### Description of the task
Everything from the first line of the data below through the line that contains "from mathutils import Vector" should be written out exactly, please, and nothing more; the pictures stay out.

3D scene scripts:
- - -

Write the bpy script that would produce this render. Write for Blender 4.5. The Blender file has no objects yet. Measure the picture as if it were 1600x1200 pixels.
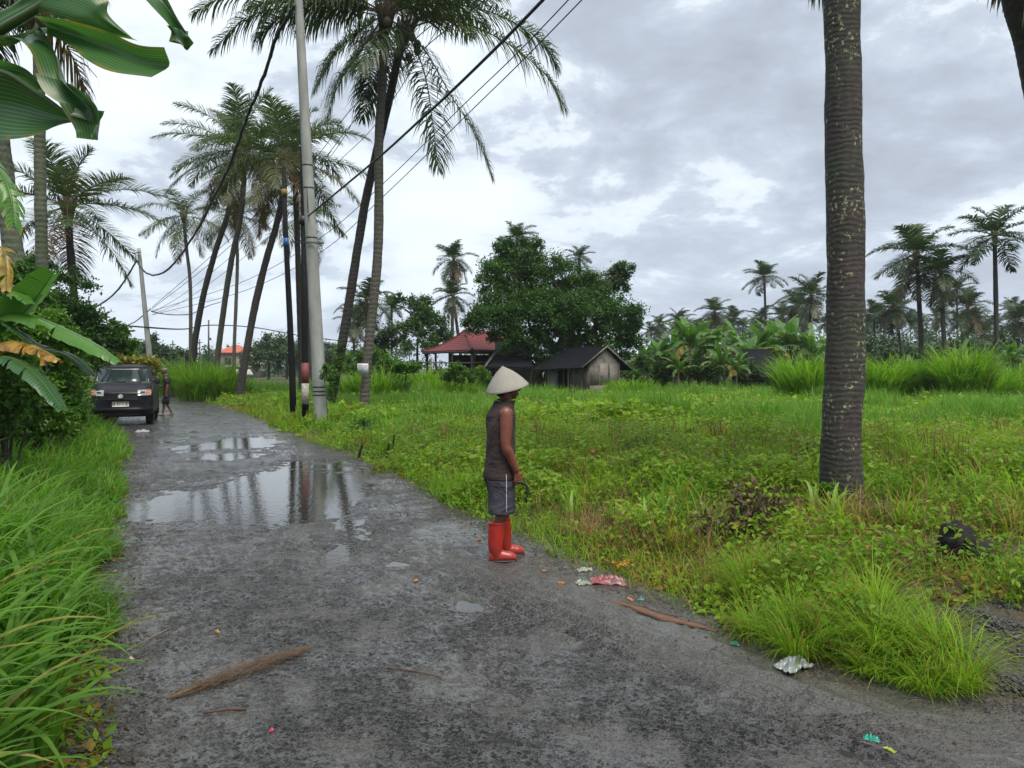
import bpy, bmesh, math, random
import numpy as np
from mathutils import Vector

# ------------------------------------------------------------------ camera, world, sun, exposure
S = bpy.context.scene
COL = S.collection
PITCH = math.atan(24 / 1200.0)
CAMZ = 1.65
cam_d = bpy.data.cameras.new('camera'); cam = bpy.data.objects.new('camera', cam_d); COL.objects.link(cam)
cam.location = (0, 0, CAMZ); cam.rotation_euler = (math.pi / 2 - PITCH, 0, 0)
cam_d.sensor_width = 36; cam_d.lens = 27.0; cam_d.clip_end = 6000; cam_d.clip_start = 0.05
S.camera = cam
S.view_settings.view_transform = 'Standard'
S.view_settings.look = 'None'
S.view_settings.exposure = 0.75
S.view_settings.gamma = 1
S.cycles.max_bounces = 8; S.cycles.transparent_max_bounces = 6
S.cycles.diffuse_bounces = 4; S.cycles.glossy_bounces = 3; S.cycles.transmission_bounces = 4; S.cycles.volume_bounces = 1
S.cycles.use_denoising = True
SUN_EL, SUN_AZ = math.radians(62), math.radians(150)      # azimuth from +Y towards +X
GLOW_AZ = math.radians(-48)                              # where the cloud deck is thinnest
W = bpy.data.worlds.new('World'); S.world = W; W.use_nodes = True
def build_world():
    nt = W.node_tree; nt.nodes.clear(); N = nt.nodes.new; L = nt.links.new
    out = N('ShaderNodeOutputWorld'); bg = N('ShaderNodeBackground'); bg.inputs['Strength'].default_value = 0.1
    sky = N('ShaderNodeTexSky'); sky.sky_type = 'NISHITA'; sky.sun_disc = False
    sky.sun_elevation = SUN_EL; sky.sun_rotation = SUN_AZ; sky.air_density = 1.0; sky.dust_density = 2.0
    tc = N('ShaderNodeTexCoord'); sep = N('ShaderNodeSeparateXYZ'); L(tc.outputs['Generated'], sep.inputs[0])
    def M(op, a, b=None, c=None, clamp=False):
        n = N('ShaderNodeMath'); n.operation = op; n.use_clamp = clamp
        for i, v in enumerate((a, b, c)):
            if v is None: continue
            if isinstance(v, (int, float)): n.inputs[i].default_value = v
            else: L(v, n.inputs[i])
        return n.outputs[0]
    x, y, z = sep.outputs
    za = M('MAXIMUM', z, 0.0); den = M('ADD', za, 0.30)
    u = M('DIVIDE', x, den); v = M('DIVIDE', y, den)
    cb = N('ShaderNodeCombineXYZ'); L(u, cb.inputs[0]); L(v, cb.inputs[1]); L(z, cb.inputs[2])
    def noise(scale, detail, rough, off, dist=0.0):
        mp = N('ShaderNodeMapping'); mp.inputs['Location'].default_value = off; L(cb.outputs[0], mp.inputs[0])
        n = N('ShaderNodeTexNoise'); n.inputs['Scale'].default_value = scale; n.inputs['Detail'].default_value = detail
        n.inputs['Roughness'].default_value = rough; n.inputs['Distortion'].default_value = dist
        L(mp.outputs[0], n.inputs['Vector']); return n.outputs['Fac']
    a = noise(1.15, 8, 0.52, (3.1, 1.7, 0), 0.15); b = noise(3.2, 10, 0.6, (7.3, -2.2, 0), 0.2)
    m = M('ADD', M('MULTIPLY', a, 0.52), M('MULTIPLY', b, 0.48))
    m = M('MULTIPLY_ADD', M('SUBTRACT', m, 0.5), 4.3, 0.5)
    # the cloud deck is thinner (brighter) ahead and to the left, independent of the sun
    dv = N('ShaderNodeVectorMath'); dv.operation = 'DOT_PRODUCT'; L(tc.outputs['Generated'], dv.inputs[0])
    dv.inputs[1].default_value = (math.sin(GLOW_AZ) * math.cos(.6), math.cos(GLOW_AZ) * math.cos(.6), math.sin(.6))
    thin = M('POWER', M('MAXIMUM', dv.outputs['Value'], 0.0), 5.0)
    m = M('ADD', m, M('MULTIPLY_ADD', thin, 0.75, -0.08))
    ramp = N('ShaderNodeValToRGB'); L(m, ramp.inputs[0]); e = ramp.color_ramp.elements
    e[0].position = 0.0; e[0].color = (0.315, 0.345, 0.40, 1)
    e[1].position = 1.0; e[1].color = (0.69, 0.75, 0.80, 1)
    for p, c in ((0.30, (0.37, 0.415, 0.485)), (0.49, (0.45, 0.505, 0.575)), (0.57, (0.58, 0.64, 0.70)), (0.78, (0.65, 0.71, 0.765))):
        k = e.new(p); k.color = (*c, 1)
    # low clouds near the horizon are bluer and flatter
    hz = M('SUBTRACT', 1.0, M('DIVIDE', za, 0.30, None, True))
    hz = M('MULTIPLY', M('POWER', hz, 2.0), 0.6)
    mx = N('ShaderNodeMix'); mx.data_type = 'RGBA'; L(hz, mx.inputs[0]); L(ramp.outputs[0], mx.inputs[6])
    mx.inputs[7].default_value = (0.45, 0.525, 0.64, 1)
    sc = N('ShaderNodeVectorMath'); sc.operation = 'SCALE'; L(mx.outputs[2], sc.inputs[0]); sc.inputs['Scale'].default_value = 10.0 * SKY_K
    fin = N('ShaderNodeMix'); fin.data_type = 'RGBA'; fin.inputs[0].default_value = 0.94
    L(sky.outputs[0], fin.inputs[6]); L(sc.outputs[0], fin.inputs[7])
    L(fin.outputs[2], bg.inputs['Color']); L(bg.outputs[0], out.inputs[0])
SKY_K = 0.90
build_world()
sd = bpy.data.lights.new('sun', 'SUN'); sd.energy = 3.1; sd.angle = math.radians(40); sd.color = (1.0, 0.93, 0.82)
sun = bpy.data.objects.new('sun', sd); COL.objects.link(sun)
sdir = Vector((math.sin(SUN_AZ) * math.cos(SUN_EL), math.cos(SUN_AZ) * math.cos(SUN_EL), math.sin(SUN_EL)))
sun.rotation_euler = sdir.to_track_quat('Z', 'Y').to_euler(); sun.location = (0, 0, 30)

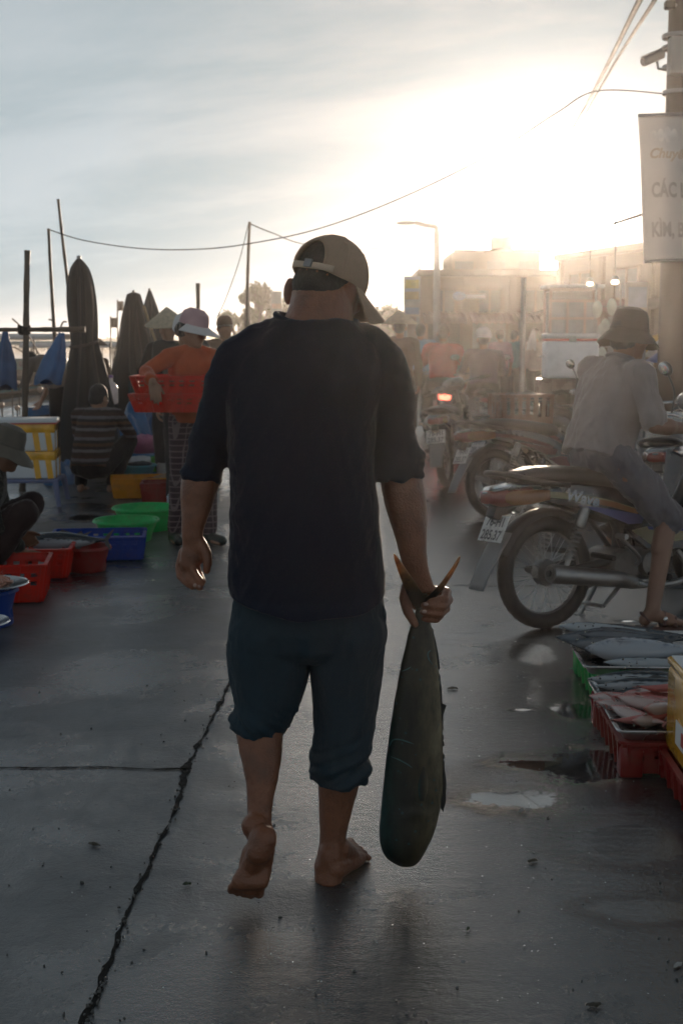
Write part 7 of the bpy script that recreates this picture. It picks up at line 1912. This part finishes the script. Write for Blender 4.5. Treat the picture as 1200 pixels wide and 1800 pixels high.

- - -

### Answer for the task
Write the bpy script that would produce this render. Write for Blender 4.5. The Blender file has no objects yet. Measure the picture as if it were 1600x1200 pixels.
import bpy, bmesh, math, random
import numpy as np
from mathutils import Vector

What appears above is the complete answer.